Y.O.U. hosts talk on pilot school model

Hal Jin, Reporter

Youth Organizations Umbrella, a local youth development agency, hosted a discussion Tuesday on its pilot program of the “community school” model, which aims to engage Evanston and Skokie parents in their students’ school communities.

The goal of the community school model is to enhance community engagement by bringing schools, parents and nonprofit organizations together. It has been implemented at Chute Middle School in Evanston and Lincoln Junior High School in Skokie for almost a year.

Evanston/Skokie School District 65 superintendent Paul Goren, Y.O.U. representatives and parent leaders presented “Harnessing the Power of Parents through Community Schools” to an audience of about 75 people at the Joseph E. Hill Education Center, 1500 McDaniel Ave.

“We can’t expect schools to do everything on their own,” said Melissa Carpenter, director of community schools at Y.O.U. “We really saw an opportunity to use the community school model to rearrange resources around parents and families.”

Graciela Suarez, the lead organizer at Community Organizing and Family Issues, was one of the presenters. COFI facilitated a six-week leadership training program that taught parents how to set goals for themselves that can be implemented in the community, according to Y.O.U’s website. Suarez said she is delighted with the level of involvement of parents in the program.

“When I came from Mexico, I never saw myself as a leader,” said Suarez, a first generation immigrant from Mexico City. “My experience is with the Latino community, some of whom are still going through the (immigration) system.

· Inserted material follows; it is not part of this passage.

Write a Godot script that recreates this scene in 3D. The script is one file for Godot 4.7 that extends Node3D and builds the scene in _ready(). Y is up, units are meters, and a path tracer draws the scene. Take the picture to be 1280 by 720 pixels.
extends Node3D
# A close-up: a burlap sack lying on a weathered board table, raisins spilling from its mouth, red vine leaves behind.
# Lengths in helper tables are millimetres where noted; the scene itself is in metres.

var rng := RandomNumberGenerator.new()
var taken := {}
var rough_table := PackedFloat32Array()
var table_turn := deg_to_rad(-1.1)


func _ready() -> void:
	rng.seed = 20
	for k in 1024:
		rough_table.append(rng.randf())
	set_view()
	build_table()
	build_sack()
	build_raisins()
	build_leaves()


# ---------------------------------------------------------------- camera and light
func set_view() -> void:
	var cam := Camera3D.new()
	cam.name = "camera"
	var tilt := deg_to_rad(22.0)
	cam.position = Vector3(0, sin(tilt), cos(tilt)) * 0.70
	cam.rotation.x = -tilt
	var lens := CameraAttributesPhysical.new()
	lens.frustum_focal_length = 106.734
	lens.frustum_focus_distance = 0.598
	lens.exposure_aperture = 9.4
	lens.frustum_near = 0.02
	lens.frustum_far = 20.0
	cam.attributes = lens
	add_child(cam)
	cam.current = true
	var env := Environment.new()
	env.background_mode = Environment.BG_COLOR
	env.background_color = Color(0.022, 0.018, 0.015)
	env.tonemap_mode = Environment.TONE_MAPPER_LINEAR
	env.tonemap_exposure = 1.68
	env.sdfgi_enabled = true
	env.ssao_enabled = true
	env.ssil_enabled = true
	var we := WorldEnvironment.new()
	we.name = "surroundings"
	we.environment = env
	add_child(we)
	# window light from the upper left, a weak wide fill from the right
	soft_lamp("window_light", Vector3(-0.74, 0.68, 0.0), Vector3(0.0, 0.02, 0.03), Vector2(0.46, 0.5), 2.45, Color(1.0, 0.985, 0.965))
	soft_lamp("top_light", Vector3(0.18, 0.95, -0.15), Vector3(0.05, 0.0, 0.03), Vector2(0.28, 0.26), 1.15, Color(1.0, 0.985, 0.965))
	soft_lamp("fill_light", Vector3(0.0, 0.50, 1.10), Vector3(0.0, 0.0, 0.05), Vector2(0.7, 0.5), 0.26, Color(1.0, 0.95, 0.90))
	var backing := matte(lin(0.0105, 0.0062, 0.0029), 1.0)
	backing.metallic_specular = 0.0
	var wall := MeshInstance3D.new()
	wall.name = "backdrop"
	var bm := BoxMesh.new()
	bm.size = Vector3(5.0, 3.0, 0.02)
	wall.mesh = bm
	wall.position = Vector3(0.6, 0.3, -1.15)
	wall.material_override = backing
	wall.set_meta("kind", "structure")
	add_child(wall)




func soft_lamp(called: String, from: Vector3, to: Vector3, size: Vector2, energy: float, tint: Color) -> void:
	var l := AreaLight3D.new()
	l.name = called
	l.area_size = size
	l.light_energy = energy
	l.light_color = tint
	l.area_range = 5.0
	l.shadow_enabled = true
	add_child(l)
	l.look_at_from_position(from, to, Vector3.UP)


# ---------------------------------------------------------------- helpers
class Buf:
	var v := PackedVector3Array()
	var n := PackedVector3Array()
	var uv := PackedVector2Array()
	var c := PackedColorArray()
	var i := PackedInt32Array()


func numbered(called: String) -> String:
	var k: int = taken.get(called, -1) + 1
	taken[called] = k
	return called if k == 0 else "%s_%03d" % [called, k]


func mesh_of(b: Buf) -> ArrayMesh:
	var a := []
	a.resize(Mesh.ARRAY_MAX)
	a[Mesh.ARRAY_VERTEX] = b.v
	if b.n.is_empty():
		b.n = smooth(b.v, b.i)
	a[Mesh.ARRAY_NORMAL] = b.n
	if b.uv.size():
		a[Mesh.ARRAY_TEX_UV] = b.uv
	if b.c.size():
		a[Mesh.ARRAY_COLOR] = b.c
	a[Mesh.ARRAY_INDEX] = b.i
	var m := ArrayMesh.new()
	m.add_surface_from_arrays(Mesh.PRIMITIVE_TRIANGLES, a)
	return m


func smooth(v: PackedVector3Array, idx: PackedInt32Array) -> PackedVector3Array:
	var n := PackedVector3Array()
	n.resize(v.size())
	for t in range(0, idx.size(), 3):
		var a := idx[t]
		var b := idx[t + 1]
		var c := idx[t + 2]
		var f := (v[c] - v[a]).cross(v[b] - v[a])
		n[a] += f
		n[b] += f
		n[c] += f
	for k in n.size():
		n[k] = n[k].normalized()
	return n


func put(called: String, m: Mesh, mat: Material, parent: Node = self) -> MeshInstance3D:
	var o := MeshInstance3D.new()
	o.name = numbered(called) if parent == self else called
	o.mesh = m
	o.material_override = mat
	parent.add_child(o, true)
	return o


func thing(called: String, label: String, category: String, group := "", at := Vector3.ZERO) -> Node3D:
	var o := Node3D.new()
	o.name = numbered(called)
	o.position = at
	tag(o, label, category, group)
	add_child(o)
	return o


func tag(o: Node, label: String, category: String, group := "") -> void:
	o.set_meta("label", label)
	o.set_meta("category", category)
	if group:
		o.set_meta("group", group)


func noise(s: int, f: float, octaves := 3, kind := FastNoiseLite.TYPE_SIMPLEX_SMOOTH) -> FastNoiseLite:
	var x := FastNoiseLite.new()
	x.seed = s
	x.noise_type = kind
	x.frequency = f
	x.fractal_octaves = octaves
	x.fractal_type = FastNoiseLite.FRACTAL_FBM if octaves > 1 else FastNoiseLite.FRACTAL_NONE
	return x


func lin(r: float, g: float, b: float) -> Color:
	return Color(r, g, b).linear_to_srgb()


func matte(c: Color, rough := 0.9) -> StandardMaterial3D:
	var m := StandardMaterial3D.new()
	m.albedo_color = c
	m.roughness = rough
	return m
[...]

Seeing yourself able to make a difference in the (schooling) system is really just a life changing experience.”

Audience members voiced both support for and concerns regarding the community school model and asked how its success would be measured.

Carpenter said administrators would consider a variety of academic measures, such as course performance and state testing, as well as improvements in infrastructure and emotional support for students.

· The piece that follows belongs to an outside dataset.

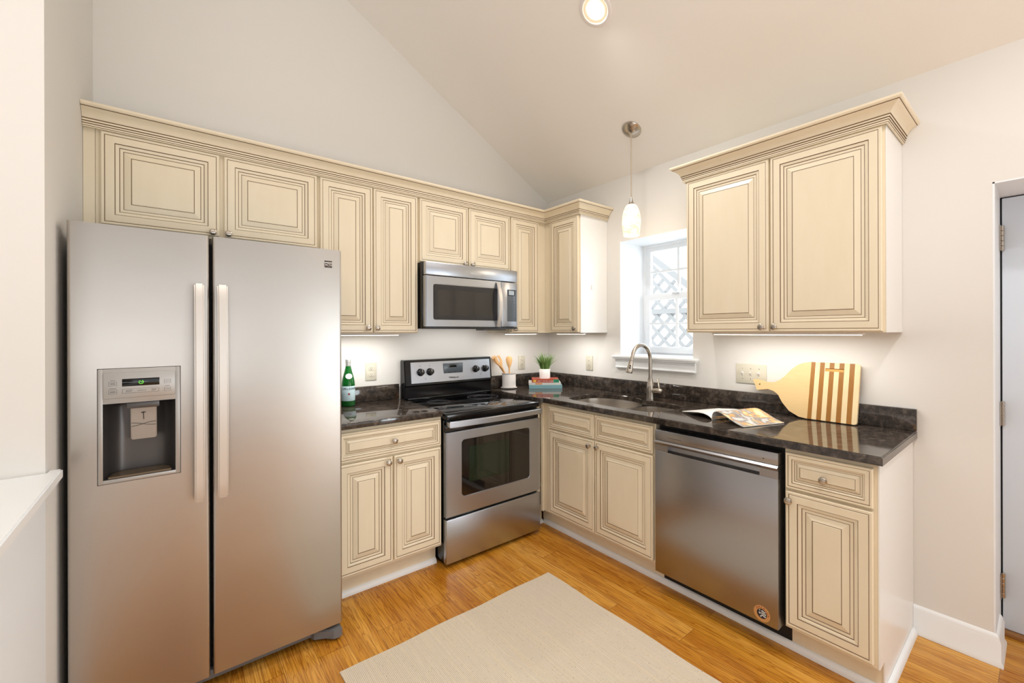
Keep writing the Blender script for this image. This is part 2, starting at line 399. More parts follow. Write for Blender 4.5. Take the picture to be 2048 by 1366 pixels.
mb = MB(); mb.box(X-.003, X, y0-.058, y1+.058, 1.255, 1.635); mb.build('pane', M['pane'], lo)
mb = MB(); mb.box(X-.03, X-.012, yc+.03, yc-.03, 1.672, 1.682, bev=.003); mb.build('sash_lock', M['jamb'], lo)

# door in the recess
DX = .30
door = thing('door_1', 'white exterior door set deep in the right wall', 'door', (DX, -3.23, 0)); door['kind'] = 'structure'
MB().box(DX, DX+.038, DY0-.012, DY1+.012, .022, DZ1-.012, bev=.003).build('door_panel', mat('white_door_paint', (226, 234, 244), .4), door)
MB().box(DX+.012, DX+.04, DY0-.006, DY0-.012, .01, DZ1-.006).box(DX+.012, DX+.04, DY1+.012, DY0-.006, DZ1-.012, DZ1-.006).build('weatherstrip', M['rubber'], door)
MB().box(DX-.03, DX+.06, DY0-.006, DY1+.006, 0, .02, bev=.004).build('threshold', M['threshold'], door)
for za, zb in ((1.745, 1.86), (.95, 1.06), (.165, .277)):
    h = MB().box(DX-.045, DX-.002, DY0-.007, DY0-.0095, za, zb).build('hinge', M['nickel'], door)
    k = MB(); zz = za; st = (zb-za)/5
    for i in range(5): k.lathe([(.0068, 0), (.0075, .001), (.0075, st-.002), (.0068, st-.001)], (DX-.008, DY0-.0135, za+i*st), seg=12)
    k.build('hinge_barrel', M['nickel'], h)

# outside the window
structure('ground', MB().box(.5, 9, -6, 8, -.5, -.3), M['earth'])
lat = thing('lattice_fence', 'white diagonal lattice with sloping top board seen outside the window', 'fence', (2.0, -.3, -.3))
XF = 2.0
def latz(y): return 2.30 - (.30-y)*.80     # sloping top, falls to the right
mb = MB(); pitch = .135; wdt = .042
mb2 = MB()
for sgn, x0 in ((1, XF), (-1, XF+.012)):
    for k in range(-26, 30):
        c0 = k*pitch*1.4
        pts = []
        for i in range(60):
            y = 1.3 - i*.045; z = 1.0 + sgn*(y-0)+c0
            top = min(latz(y), 2.6)
            if .0 < z < top: pts.append((y, z))
        if len(pts) > 1:
            (ya, za), (yb, zb) = pts[0], pts[-1]; d = Vector((yb-ya, zb-za)).normalized(); nn = Vector((-d.y, d.x))*wdt/2
            (mb if sgn > 0 else mb2).prism([(ya+nn.x, za+nn.y), (yb+nn.x, zb+nn.y), (yb-nn.x, zb-nn.y), (ya-nn.x, za-nn.y)], 'x', x0, x0+.01)
mb.v += []; 
o_ = len(mb.v); mb.add(mb2.v, mb2.f, 0)
mb.build('lattice_slats', M['outside_white'], lat, smooth=False)
mb = MB(); mb.prism([(1.3, latz(1.3)), (-1.4, latz(-1.4)), (-1.4, latz(-1.4)+.09), (1.3, latz(1.3)+.09)], 'x', XF-.02, XF+.03); mb.build('cap_board', M['outside_white'], lat)
mb = MB(); mb.box(XF-.02, XF+.04, 1.3, -1.4, 1.60, 1.66); mb.build('cross_rail', M['outside_white'], lat)
for ya, yb in ((1.2, 1.3), (-1.4, -1.3)): MB().box(XF-.03, XF+.05, ya, yb, -.3, latz((ya+yb)/2)).build('post', M['outside_white'], lat)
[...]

“Really, we’ll need two to three years of engaged analysis to see how this program has turned out,” Goren said. “We’re very curious to learn what emerges from the pilot.”

Erin Moore, the Y.O.U. community school manager for Lincoln Junior High School, said her biggest concern for the project is that parents will not be able to transition from a consumer paying for their child’s education to a member of a community.

Carpenter said there is no solid plan that Y.O.U. or the school district has set for the future.

“This is a plan that the community needs to develop together,” she said.